**YOUR TASK:** Return only the lines from the top of the material through the line marked by "SC.camera = cam", unaltered.

**AVAILABLE DATA:**
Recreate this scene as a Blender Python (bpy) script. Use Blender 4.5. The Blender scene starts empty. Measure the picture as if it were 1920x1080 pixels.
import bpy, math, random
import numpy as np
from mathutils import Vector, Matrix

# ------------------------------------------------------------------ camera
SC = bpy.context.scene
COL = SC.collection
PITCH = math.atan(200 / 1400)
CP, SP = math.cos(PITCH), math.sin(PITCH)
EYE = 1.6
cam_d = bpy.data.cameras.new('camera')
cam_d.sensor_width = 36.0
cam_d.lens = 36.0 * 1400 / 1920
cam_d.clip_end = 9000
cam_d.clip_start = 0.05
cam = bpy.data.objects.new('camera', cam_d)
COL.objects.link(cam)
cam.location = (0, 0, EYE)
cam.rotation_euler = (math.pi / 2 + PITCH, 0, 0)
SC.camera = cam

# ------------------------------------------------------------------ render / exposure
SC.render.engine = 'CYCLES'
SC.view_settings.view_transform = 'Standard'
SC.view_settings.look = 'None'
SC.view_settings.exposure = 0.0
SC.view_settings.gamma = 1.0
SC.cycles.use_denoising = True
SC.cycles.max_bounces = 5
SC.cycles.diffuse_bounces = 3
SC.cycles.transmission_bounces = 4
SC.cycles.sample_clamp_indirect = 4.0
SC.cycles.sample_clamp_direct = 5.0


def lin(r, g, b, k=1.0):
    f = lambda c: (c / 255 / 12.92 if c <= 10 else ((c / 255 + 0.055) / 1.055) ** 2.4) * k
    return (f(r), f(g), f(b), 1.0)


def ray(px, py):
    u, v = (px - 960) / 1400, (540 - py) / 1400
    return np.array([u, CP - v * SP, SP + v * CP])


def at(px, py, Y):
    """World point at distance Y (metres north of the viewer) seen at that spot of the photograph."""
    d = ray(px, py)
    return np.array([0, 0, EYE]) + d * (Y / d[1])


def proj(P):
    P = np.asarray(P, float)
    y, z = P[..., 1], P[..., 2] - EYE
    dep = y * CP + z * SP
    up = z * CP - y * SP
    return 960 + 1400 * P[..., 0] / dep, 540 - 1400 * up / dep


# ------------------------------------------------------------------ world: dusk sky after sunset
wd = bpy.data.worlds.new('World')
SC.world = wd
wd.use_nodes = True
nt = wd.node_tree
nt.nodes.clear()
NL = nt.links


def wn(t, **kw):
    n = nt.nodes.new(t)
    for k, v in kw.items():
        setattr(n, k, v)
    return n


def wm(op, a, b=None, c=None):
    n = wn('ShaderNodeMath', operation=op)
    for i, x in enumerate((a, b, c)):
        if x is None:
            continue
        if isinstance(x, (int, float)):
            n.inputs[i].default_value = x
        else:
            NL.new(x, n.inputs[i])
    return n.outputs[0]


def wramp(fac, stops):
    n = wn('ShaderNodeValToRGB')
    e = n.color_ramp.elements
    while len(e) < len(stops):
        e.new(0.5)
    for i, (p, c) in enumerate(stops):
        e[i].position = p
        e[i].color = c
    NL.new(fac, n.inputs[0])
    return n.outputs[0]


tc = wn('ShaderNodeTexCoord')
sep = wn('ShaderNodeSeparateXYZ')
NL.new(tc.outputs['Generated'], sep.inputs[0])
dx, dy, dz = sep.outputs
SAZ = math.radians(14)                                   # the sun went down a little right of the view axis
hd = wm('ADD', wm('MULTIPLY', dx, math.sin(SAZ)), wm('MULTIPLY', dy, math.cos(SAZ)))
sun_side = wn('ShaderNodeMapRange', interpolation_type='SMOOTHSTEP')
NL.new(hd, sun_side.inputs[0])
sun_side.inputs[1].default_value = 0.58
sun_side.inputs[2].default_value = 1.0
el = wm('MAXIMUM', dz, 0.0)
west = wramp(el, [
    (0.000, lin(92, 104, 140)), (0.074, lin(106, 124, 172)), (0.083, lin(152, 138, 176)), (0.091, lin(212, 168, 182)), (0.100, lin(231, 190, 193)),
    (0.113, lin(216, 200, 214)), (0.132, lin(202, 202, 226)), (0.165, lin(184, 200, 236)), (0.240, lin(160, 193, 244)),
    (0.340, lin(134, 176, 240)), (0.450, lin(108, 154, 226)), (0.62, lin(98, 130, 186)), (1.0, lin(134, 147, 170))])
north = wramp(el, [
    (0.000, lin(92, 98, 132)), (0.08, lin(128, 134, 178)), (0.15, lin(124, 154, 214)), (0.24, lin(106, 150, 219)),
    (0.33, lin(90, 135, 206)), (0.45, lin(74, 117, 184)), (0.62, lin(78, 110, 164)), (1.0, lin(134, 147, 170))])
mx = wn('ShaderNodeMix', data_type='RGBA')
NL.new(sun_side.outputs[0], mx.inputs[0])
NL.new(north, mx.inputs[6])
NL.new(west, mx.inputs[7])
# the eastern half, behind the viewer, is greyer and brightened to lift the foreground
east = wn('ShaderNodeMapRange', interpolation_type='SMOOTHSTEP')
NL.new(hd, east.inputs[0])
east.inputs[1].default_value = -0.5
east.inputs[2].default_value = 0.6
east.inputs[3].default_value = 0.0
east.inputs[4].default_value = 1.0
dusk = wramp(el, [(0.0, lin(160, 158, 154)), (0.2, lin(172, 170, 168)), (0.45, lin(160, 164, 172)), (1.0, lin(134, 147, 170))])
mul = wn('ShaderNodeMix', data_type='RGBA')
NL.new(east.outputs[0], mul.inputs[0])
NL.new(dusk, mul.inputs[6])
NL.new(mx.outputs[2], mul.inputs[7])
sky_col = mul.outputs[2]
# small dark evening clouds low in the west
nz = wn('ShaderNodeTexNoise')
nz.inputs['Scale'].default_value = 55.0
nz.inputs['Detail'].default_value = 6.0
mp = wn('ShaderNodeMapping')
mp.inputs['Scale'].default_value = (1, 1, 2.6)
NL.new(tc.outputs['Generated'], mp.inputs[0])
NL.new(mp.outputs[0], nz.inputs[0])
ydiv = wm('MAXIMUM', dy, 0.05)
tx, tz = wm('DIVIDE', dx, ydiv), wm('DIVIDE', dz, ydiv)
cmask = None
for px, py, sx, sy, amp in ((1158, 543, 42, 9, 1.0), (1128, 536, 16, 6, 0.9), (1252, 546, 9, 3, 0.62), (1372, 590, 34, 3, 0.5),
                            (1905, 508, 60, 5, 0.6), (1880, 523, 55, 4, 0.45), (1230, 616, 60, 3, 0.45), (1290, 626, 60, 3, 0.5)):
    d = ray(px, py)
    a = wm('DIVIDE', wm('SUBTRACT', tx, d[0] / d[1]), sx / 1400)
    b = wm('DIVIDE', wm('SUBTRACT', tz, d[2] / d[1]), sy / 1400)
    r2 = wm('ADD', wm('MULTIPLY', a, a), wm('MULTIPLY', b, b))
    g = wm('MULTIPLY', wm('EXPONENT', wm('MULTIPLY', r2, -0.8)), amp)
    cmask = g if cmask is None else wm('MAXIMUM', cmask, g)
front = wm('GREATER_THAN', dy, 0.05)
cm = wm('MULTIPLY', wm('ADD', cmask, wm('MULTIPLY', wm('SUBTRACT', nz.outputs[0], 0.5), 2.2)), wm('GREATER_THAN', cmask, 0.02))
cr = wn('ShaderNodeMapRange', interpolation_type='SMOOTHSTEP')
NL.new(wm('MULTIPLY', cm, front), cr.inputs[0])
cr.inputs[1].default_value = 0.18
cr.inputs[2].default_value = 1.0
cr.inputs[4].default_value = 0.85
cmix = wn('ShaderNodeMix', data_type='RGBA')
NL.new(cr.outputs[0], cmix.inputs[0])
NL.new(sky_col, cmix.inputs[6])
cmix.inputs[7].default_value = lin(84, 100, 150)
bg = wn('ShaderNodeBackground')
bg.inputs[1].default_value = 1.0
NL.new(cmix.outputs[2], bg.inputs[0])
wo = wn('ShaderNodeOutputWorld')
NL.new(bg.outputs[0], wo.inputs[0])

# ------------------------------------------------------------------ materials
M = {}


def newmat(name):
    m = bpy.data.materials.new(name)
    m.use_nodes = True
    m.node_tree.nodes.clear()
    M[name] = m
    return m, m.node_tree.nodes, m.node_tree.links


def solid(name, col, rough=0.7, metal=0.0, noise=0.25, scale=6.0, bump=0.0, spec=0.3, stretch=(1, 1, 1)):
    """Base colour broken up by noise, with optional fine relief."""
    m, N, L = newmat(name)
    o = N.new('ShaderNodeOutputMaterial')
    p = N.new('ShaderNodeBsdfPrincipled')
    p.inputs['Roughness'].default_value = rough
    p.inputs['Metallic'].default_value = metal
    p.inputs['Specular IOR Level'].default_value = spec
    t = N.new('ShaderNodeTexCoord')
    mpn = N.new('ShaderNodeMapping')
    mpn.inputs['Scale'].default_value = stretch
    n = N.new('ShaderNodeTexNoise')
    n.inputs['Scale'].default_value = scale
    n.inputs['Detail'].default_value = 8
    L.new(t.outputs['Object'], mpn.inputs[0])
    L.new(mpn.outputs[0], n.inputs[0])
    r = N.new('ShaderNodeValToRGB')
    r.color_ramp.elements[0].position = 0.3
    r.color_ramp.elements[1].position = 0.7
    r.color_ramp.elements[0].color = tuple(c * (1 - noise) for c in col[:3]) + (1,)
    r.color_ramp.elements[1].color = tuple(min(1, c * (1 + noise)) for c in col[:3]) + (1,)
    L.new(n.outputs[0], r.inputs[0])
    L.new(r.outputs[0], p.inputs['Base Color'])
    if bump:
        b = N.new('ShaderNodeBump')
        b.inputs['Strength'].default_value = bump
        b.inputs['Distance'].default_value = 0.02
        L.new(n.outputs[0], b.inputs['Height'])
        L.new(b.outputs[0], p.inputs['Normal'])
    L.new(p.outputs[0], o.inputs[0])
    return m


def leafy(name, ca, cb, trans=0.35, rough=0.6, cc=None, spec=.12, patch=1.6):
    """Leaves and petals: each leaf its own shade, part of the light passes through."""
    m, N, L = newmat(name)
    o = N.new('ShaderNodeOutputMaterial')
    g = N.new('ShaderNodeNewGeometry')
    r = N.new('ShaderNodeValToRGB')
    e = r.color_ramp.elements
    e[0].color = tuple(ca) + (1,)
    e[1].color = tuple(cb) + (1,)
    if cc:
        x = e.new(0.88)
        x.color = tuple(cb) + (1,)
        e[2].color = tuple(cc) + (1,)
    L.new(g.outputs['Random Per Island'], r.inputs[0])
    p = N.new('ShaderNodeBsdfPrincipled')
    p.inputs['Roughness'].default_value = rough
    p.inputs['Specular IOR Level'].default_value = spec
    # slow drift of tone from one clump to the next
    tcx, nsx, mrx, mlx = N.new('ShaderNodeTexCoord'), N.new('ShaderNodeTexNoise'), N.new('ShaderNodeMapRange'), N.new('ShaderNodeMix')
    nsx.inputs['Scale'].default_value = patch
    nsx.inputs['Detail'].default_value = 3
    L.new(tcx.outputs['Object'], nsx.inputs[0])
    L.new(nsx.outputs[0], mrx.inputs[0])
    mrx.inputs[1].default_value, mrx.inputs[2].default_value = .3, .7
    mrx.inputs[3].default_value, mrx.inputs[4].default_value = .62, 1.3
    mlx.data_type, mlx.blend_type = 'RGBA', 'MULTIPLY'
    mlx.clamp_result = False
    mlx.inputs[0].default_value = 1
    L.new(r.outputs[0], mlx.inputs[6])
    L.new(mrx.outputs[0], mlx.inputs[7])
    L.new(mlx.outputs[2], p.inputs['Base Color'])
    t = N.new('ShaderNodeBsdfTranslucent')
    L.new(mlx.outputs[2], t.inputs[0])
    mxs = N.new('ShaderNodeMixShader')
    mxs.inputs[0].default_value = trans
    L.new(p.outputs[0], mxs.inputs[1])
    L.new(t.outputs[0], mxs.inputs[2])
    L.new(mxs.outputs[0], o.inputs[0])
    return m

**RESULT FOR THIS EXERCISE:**
Recreate this scene as a Blender Python (bpy) script. Use Blender 4.5. The Blender scene starts empty. Measure the picture as if it were 1920x1080 pixels.
import bpy, math, random
import numpy as np
from mathutils import Vector, Matrix

# ------------------------------------------------------------------ camera
SC = bpy.context.scene
COL = SC.collection
PITCH = math.atan(200 / 1400)
CP, SP = math.cos(PITCH), math.sin(PITCH)
EYE = 1.6
cam_d = bpy.data.cameras.new('camera')
cam_d.sensor_width = 36.0
cam_d.lens = 36.0 * 1400 / 1920
cam_d.clip_end = 9000
cam_d.clip_start = 0.05
cam = bpy.data.objects.new('camera', cam_d)
COL.objects.link(cam)
cam.location = (0, 0, EYE)
cam.rotation_euler = (math.pi / 2 + PITCH, 0, 0)
SC.camera = cam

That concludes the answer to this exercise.